(Work to be completed): From the first line of the listing below, retype each line up to and including the one with "the microwave', 'strip')"; pictures stay out.

BEGIN

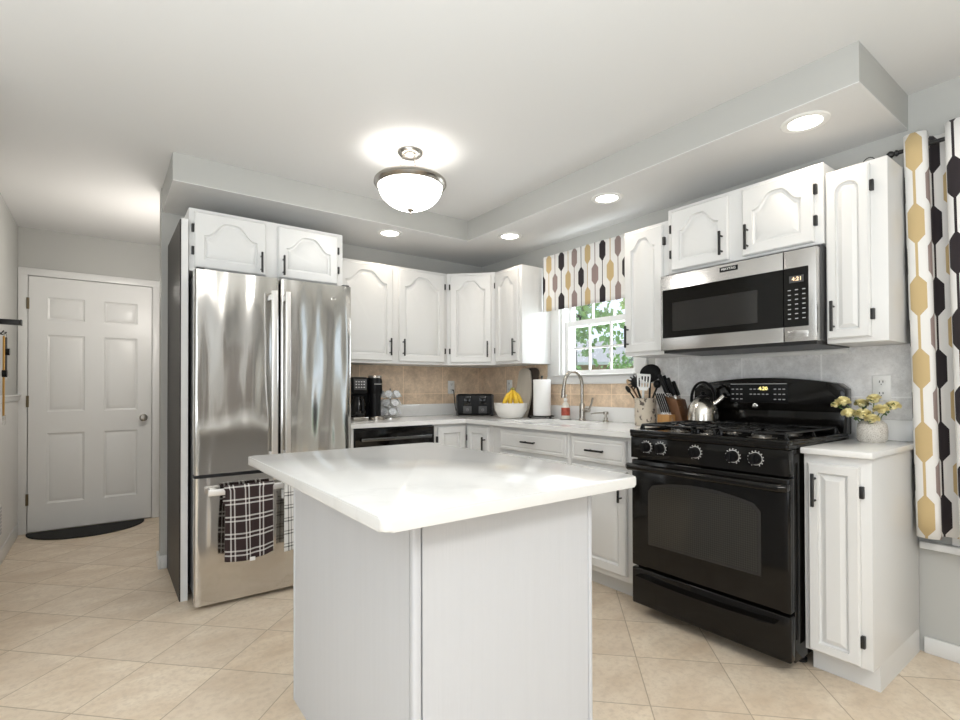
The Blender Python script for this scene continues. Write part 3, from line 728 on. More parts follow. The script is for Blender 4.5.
text('clock_digits', '4:21', .024, (.303, -.0026, .287), DIGIT, cg, depth=.0003)
b = MB()
for r_ in range(7):
    for q in range(3):
        x = .272+.029*q; b.box(x-.006, x+.006, -.0022, -.001, .112+.021*r_, .1155+.021*r_)
b.build('key_legends', GREYPL, cg)
MB().prism(rrect(.264, .345, .028, .060, .003), -.003, .01, bev=.001).build('door_release', STEEL, mp)
tag(MB().box(-.021, -.0085, -2.93, -2.185, 1.308, 1.330, .002).build('wall_strip', WHPL), 'white mounting strip on the tile just under the microwave', 'strip')

# ------------------------------------------------------------------ ceiling lamp and downlights
cl = thing('ceiling_lamp', 'semi-flush nickel ceiling lamp with a frosted glass bowl', 'lamp', (-1.52, -1.38, 2.44))
MB().lathe([(0, 0), (.07, 0), (.068, -.012), (.055, -.026), (.035, -.034), (0, -.036)], 32).build('canopy', NICKEL, cl)
for a in range(3):
    an = radians(30+120*a); c_, s_ = cos(an), sin(an); b = MB(); z0, z1 = -.022, -.165
    for i in range(8):
        f = i/8; p = Vector((c_*(.045+.02*f), s_*(.045+.02*f), z0+(z1-z0)*(f+.06))); rr = .0085
        pts = []
        for q in range(10):
            t_ = 2*pi*q/10
            pts.append(p + (Vector((c_, s_, 0)) if i % 2 else Vector((-s_, c_, 0)))*(rr*.6*cos(t_)) + Vector((0, 0, 1.25*rr*sin(t_))))
        b.tube(pts, .0018, 5, closed=True)
    b.build('chain', NICKEL, cl)
MB().lathe([(.165, -.150), (.182, -.152), (.196, -.166), (.197, -.180), (.188, -.192), (.176, -.197), (.172, -.190), (.168, -.165)], 48, cap=False).build('rim', NICKEL, cl)
MB().lathe([(0, -.168), (.135, -.168), (.138, -.164), (.135, -.160), (0, -.160)], 32).build('light_shield', NICKEL, cl)  # disc added inside the rim to block the bowl's upward light
prof = [(.172*cos(a), -.190-.128*sin(a)) for a in [pi/2*i/14 for i in range(14)]] + [(0, -.318)]
MB().lathe(prof, 48, cap=False).build('glass_bowl', BOWLM, cl)
MB().lathe([(0, -.345), (.004, -.343), (.006, -.338), (.004, -.332), (.012, -.326), (.022, -.320), (.02, -.314), (0, -.312)], 20).build('finial', NICKEL, cl)
def lamp(name, typ, loc, energy, col, size=.05, **kw):
    l = bpy.data.lights.new(name, typ); l.energy = energy; l.color = col; l.shadow_soft_size = size
    for k_, v in kw.items(): setattr(l, k_, v)
    o = bpy.data.objects.new(name, l); COL.objects.link(o); o.location = loc; return o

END

(Solution for this exercise):
The Blender Python script for this scene continues. Write part 3, from line 728 on. More parts follow. The script is for Blender 4.5.
text('clock_digits', '4:21', .024, (.303, -.0026, .287), DIGIT, cg, depth=.0003)
b = MB()
for r_ in range(7):
    for q in range(3):
        x = .272+.029*q; b.box(x-.006, x+.006, -.0022, -.001, .112+.021*r_, .1155+.021*r_)
b.build('key_legends', GREYPL, cg)
MB().prism(rrect(.264, .345, .028, .060, .003), -.003, .01, bev=.001).build('door_release', STEEL, mp)
tag(MB().box(-.021, -.0085, -2.93, -2.185, 1.308, 1.330, .002).build('wall_strip', WHPL), 'white mounting strip on the tile just under the microwave', 'strip')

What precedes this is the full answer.